これを見るとどちらの作品もかなりの数の楽曲、ライブシーンがある事がわかる。元が「ラブベリ」系統のアーケードゲームだからか、衣装もきらびやかで細かい。
うたプリのオタク的にはこれを“ライブ映画”とは呼ばないと思うが、なるほどこういう系統の作品があるんだなと勉強になった。

『映画プリキュアオールスターズ 春のカーニバル♪』(2015年)

妖精の国・ハルモニアで開催されるカーニバルに招待されたプリキュア達が妖精達への感謝を伝えるために歌って踊るという内容。
曲同士の合間にMステ風のトークパートがあり、音楽番組のような構成。
3Dで歌って踊るのはサビの一部分だけで、MVのようなイメージカットが多い。ノンテロップOPのサビ部分を3Dのダンスシーンに変えた感じ。
プリキュアなのに歌とダンス?と思ったが、良いとこ取りで終盤はプリキュアらしくパンチで壁を破壊するなど肉弾戦も楽しめる。

『BanG Dream! FILM LIVE』(2019年,2021年)

通称バンドリ。OPからライブシーン、MC、アンコールまで、うたプリのオタクが思っているタイプの”全編ライブ映画”。
何故なら上松さんなので。
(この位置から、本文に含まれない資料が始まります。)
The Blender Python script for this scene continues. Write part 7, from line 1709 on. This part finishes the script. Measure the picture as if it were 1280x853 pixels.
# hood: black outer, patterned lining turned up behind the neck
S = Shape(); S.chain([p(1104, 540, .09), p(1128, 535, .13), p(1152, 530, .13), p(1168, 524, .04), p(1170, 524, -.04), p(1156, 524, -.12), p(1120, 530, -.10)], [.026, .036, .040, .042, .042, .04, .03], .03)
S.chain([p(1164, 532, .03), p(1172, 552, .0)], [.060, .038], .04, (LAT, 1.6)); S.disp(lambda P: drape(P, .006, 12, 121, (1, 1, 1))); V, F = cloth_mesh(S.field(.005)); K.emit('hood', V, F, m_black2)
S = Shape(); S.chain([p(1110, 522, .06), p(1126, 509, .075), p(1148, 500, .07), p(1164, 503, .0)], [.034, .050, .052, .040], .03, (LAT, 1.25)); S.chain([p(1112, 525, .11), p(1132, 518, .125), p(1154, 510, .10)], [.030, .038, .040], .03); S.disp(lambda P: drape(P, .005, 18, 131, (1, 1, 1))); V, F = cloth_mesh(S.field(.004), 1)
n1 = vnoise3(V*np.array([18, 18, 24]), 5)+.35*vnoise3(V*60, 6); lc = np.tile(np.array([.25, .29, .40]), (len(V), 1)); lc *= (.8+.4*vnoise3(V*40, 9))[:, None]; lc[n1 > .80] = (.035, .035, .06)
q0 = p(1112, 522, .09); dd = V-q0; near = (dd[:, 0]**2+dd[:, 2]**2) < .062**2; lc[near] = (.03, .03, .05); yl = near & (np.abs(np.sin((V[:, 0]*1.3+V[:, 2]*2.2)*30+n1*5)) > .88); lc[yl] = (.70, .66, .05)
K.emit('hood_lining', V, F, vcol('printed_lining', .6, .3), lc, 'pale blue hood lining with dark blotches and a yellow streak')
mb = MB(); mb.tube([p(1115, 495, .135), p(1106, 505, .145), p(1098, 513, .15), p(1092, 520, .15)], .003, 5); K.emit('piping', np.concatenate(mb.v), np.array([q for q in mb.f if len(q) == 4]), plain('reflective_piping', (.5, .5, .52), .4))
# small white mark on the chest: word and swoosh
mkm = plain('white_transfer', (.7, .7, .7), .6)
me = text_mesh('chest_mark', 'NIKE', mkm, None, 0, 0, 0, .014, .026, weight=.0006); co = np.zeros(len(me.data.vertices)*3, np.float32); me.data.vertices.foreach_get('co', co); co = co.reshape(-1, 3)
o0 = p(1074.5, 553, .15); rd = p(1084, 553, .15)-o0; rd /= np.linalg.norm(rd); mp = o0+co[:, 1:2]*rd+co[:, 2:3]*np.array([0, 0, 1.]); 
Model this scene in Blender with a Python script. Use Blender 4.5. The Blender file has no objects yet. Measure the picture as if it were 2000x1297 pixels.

フェス形式で様々なバンドが出演する構成。うたプリのようなファンタジー要素はなく、リアル(?)志向。
楽器の演奏シーンはかなりこだわっているように感じられた。スタツアの音也よりガッツリ弾いてる。音也のはパフォーマンスなので比べるものでもないが。

全体的にグロー強めの絵づくりが見辛さを感じたが、CGだからではなく元々そういう絵柄らしい。
2作品あってどちらも見たが、ヴァイオリンがいるバンドがありエレガ節が効いていてとても良かった。
王国と同年公開だが、こちらはスタツア同様全編3D。MC中ももたつきがない点が良かった。

番外編:少年ハリウッド「HOLLY STAGE FOR YOU」(2015年)

※完全版が見つからなかったのでテレビアニメ「少年ハリウッド -HOLLY STAGE FOR 50-」最終回第26話「HOLLY STAGE FOR YOU」の感想を元にしています。

こちらは”手描き”だが、全編ライブ形式の作品としてよく話題に上がる。
テレビアニメ最終話のセットリストをフルで描いた完全版が劇場作品として制作された。
「新作」と言えるかどうかは意見が分かれると思うが、調べたところによればテレビアニメ(23分)→劇場版(58分)と半分以上が新規カットとなっているようだ。
グループ曲,MC,ソロメドレーなど内容は全編ライブ作品として申し分ない。
ジャニーズやうたプリなど大手事務所のアイドルを想像しているとだいぶ雰囲気が異なるが、カメラワークや間の取り方など生々しい空気感がある。
地下系やZeppなどでライブをしているアイドル歌い手グループみたいな感じ。
自己紹介の口上とポーズがクセになる。“現実味”のクオリティが高い。

総評

歌やダンスものは女児向けアニメの方が歴史が長いという話を耳にして今回視聴してみたが、なかなか面白かった。子供向けということもあってか短い時間で何曲も披露したりしていて構成の違いも感じられた。

3Dのクオリティについては専門家でもないし好みもあると思うので優劣はつけられないが、うたプリの観客とペンライトへの力の入れ具合は頭一つ抜き出ているなと感じた。
ペンライトだけの制作チームが存在したという話があるだけあって、動きや光量のバラつき、曲の途中で振り方が変わるところなど異常にリアルだ。
セルルック3Dのクオリティの高さも話題になっていたが、それ以上に観客の動きや声が“リアル感”を出しているように思った。
あと意外に思ったのが、バンドリよりうたプリの方が男性ファンの歓声がよく聞こえる。ガールズバンドは男性ファンの方が多いのかと思ったがそうでもないらしい。

現状、うたプリのオタクが見て”ライブ映画”と呼べるものは「バンドリ」だけかな、という印象。
全体的に物語の中にライブシーンが盛り込まれたものや総集編のようなものが多く、現実のアイドルが行うような「新曲を引っ提げたライブ」と言った感じではなかったように思う。
“全編”じゃなくても、新作ライブの1公演を描くような作品がこれから増えていくといいなと思う。